JD: In high school, I directed a production of "Feiffer's People,” a theater medley of Jules's strips. That's when I first met The Dancer. Before that, we grew up with The Phantom Tollbooth. It's author, Norton Juster, was my dad's roommate in the Jewish frat at University of Pennsylvania.
WW: How do you feel The Dancer Films differ from the illustrated version?
JD: The Dancer Films are structured with two parts. Each film contains a dance and text (springing from a cartoon) and a coda. In the codas, we follow the Dancer through iconic New York locations, each linked thematically to its dance: The Metropolitan Museum of Art, Brooklyn Botanic Garden, American Museum of Natural History, across The Brooklyn Bridge, and up to the romantic heart of Central Park, Bow Bridge.
The films, of course, pulse with the spirit of our live Dancer: Andrea Weber and the voice Jennifer Dundas.
WW: How involved was Mr. Feiffer in the project?
JD: Jules said, Go Ahead! The day I approached him with my ideas. He dropped in twice during our artist residency at Baryshnikov Arts Center to take a quick look at the choreography we were creating, and was delighted. We saw him again once the films were entirely finished.
WW: How do you feel that film successfully captures dance? Are there ways in which you feel it is unsuccessful?
JD: Totally successful, thanks principally to rich collaborative work from choreographer Susan Marshall, choreographer Larry Keigwin, beautiful and inventive Andrea Weber, Neil Patel, our designer, and cinematographer Dyanna Taylor. We used Jules's cartoons as choreographic blueprints, and his aesthetic - mine, too - is unadorned. The dances are narrative and have their own movement-based values, too. The idea, visually, was to create a sense of the rapturous place she goes to when she dances; and to keep the audience's experience of the Dancer as unobstructed - free - as possible.

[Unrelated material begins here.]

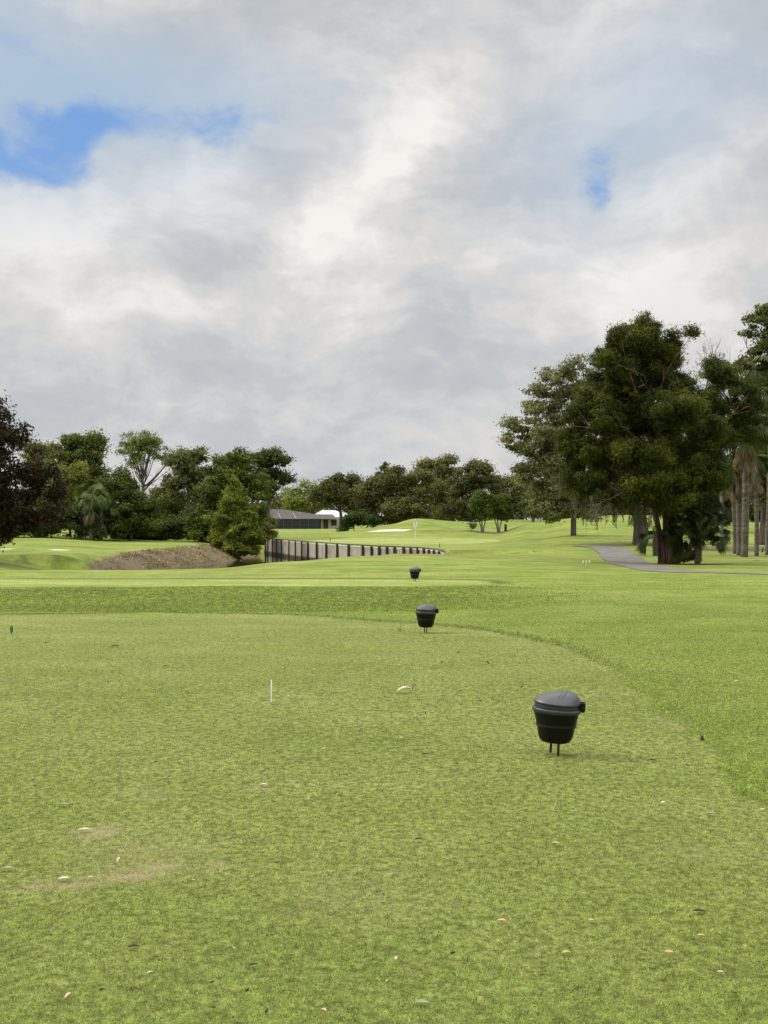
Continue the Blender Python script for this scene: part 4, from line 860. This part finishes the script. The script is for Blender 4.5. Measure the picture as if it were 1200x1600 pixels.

The voice of Jennie Dundas and Jane Ira Bloom's music, composed with great feeling for the dance, and perfectly orchestrated with a cool 60s beat, complete the synthesis.
“A Dance to Spring: The Drawings of Jules Feiffer “ can be seen at the World Financial Center’s Winter Garden from July 9 through August 14 and "The Dancer Films" will be on exhibit through July 17th.